Three years ago, reporter and former New York Times columnist Bob Herbert took to the road and traveled across the United States, chronicling in his new book, Losing Our Way, the stories of brave, hard-working men and women battered by the economic downturn. He found an America in which jobs have disappeared, infrastructure is falling apart and the “virtuous cycle” of well-paid workers spending their wages to power the economy has been broken by greed and the gap between the very rich and everyone else.
He tells Bill: “[W]e’ve established a power structure in which the great corporations and the big banks have allied themselves with the national government and, in many cases, local government to pursue corporate interests and financial interests as opposed to those things that would be in the best interests of ordinary working people… Once you do that, you lose the dynamic that America is supposed to be. It’s supposed to be an egalitarian society, a society of rising standards of living, a society of a vast and thriving middle class. And we are getting farther and farther away from that ideal.”

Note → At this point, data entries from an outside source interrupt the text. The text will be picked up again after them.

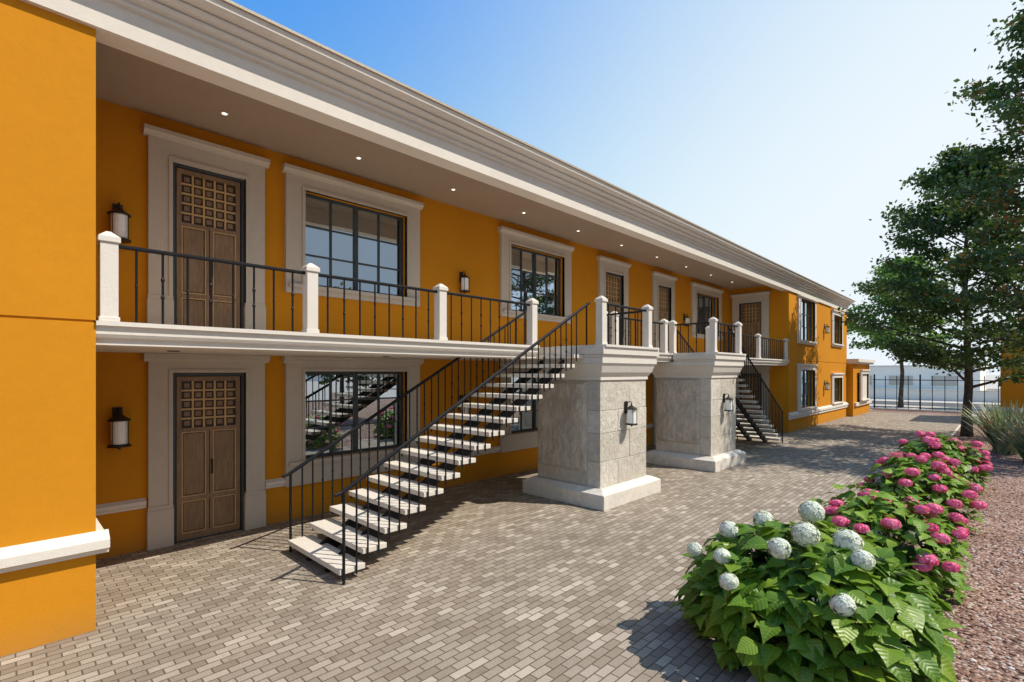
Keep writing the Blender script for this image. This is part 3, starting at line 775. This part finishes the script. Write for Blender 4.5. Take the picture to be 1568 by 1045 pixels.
# ------------------------------------------------------------ light, sky, camera
sd=Vector((.68,.42,1.0)).normalized()
el=math.asin(sd.z); az=math.atan2(sd.x,sd.y)
W=bpy.data.worlds.new('World'); sc.world=W; W.use_nodes=True; nt=W.node_tree
bg=nt.nodes['Background']
sky=nt.nodes.new('ShaderNodeTexSky'); sky.sky_type='NISHITA'; sky.sun_disc=False
sky.sun_elevation=el; sky.sun_rotation=az; sky.air_density=1.0; sky.dust_density=.6; sky.ozone_density=2.0; sky.altitude=0
c=mixc(nt,1.0,sky.outputs[0],(1.05,2.45,3.9),'MULTIPLY')
c=mixc(nt,1.0,c,(7.6,8.6,9.8),'DARKEN')
tc=N(nt,'ShaderNodeTexCoord'); s3=N(nt,'ShaderNodeSeparateXYZ'); nt.links.new(tc.outputs['Generated'],s3.inputs[0])
dot=M(nt,'ADD',M(nt,'MULTIPLY',s3.outputs[0],.778),M(nt,'MULTIPLY',s3.outputs[1],.628))
h=M(nt,'ADD',M(nt,'ADD',M(nt,'MULTIPLY',dot,.85),.46),M(nt,'MULTIPLY',M(nt,'SUBTRACT',.5,s3.outputs[2]),.8))
mr=N(nt,'ShaderNodeMapRange',interpolation_type='SMOOTHSTEP'); nt.links.new(h,mr.inputs[0]); mr.inputs[1].default_value=-.05; mr.inputs[2].default_value=1.12
c=mixc(nt,mr.outputs[0],c,(9.8,10.7,11.4))
m2=N(nt,'ShaderNodeMapRange',interpolation_type='SMOOTHSTEP'); nt.links.new(s3.outputs[0],m2.inputs[0]); m2.inputs[1].default_value=.12; m2.inputs[2].default_value=.75
c=mixc(nt,M(nt,'MULTIPLY',m2.outputs[0],.72),c,(2.4,3.4,4.8))  # unseen sky opposite the facade dimmed artificially to cut ambient fill on it
nt.links.new(c,bg.inputs[0]); bg.inputs[1].default_value=.088
L=bpy.data.lights.new('sun','SUN'); L.energy=5.0; L.angle=math.radians(.5); L.color=(1,.93,.82)
lo_=bpy.data.objects.new('sun',L); COL.objects.link(lo_); lo_.rotation_euler=sd.to_track_quat('Z','Y').to_euler()
sc.view_settings.view_transform='Standard'; sc.view_settings.look='None'; sc.view_settings.exposure=0
cd=bpy.data.cameras.new('camera'); cam=bpy.data.objects.new('camera',cd); COL.objects.link(cam)
cam.location=(9,0,2.61); cam.rotation_euler=(math.radians(90),0,math.atan2(752,768))
cd.sensor_width=36; cd.lens=36*768/1568; cd.shift_y=47.5/1568; cd.clip_end=2000; cd.clip_start=.05
sc.camera=cam
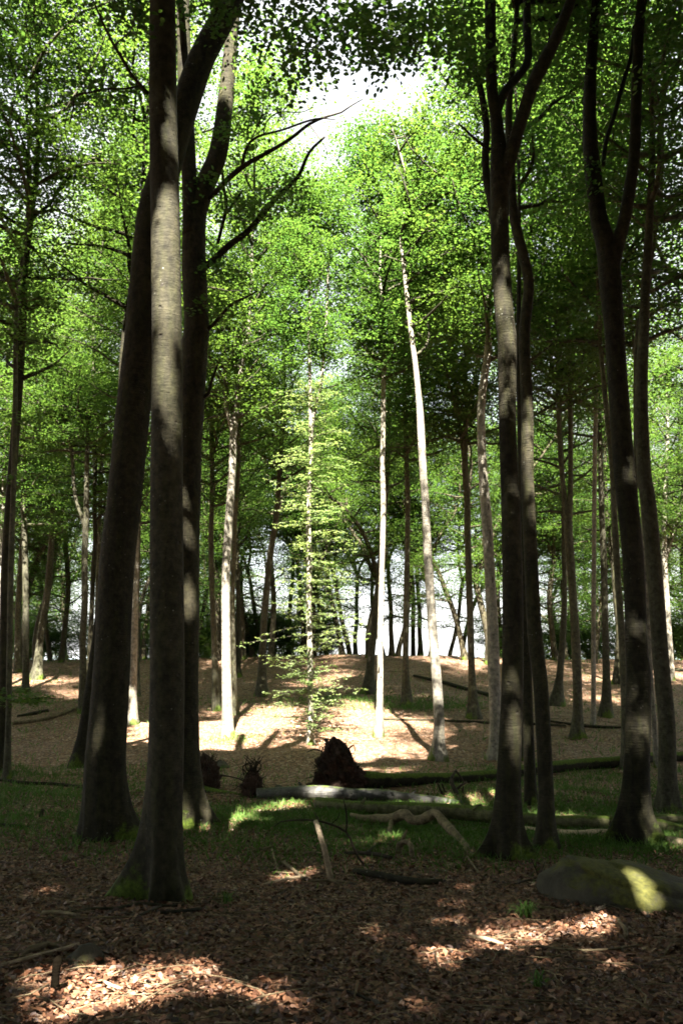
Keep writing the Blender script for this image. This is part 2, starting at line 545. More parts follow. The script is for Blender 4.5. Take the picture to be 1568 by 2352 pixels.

As for solutions, Herbert says, “People need to start voting against the excessive power of the great moneyed interests. But more than that, we need a movement, a grass-roots movement that will fight for the interests of ordinary men and women…”
Herbert is a senior distinguished fellow at the public policy and analysis think tank, Demos. He is also a board member of the Schumann Media Center, from which he is presently on leave working on a major documentary.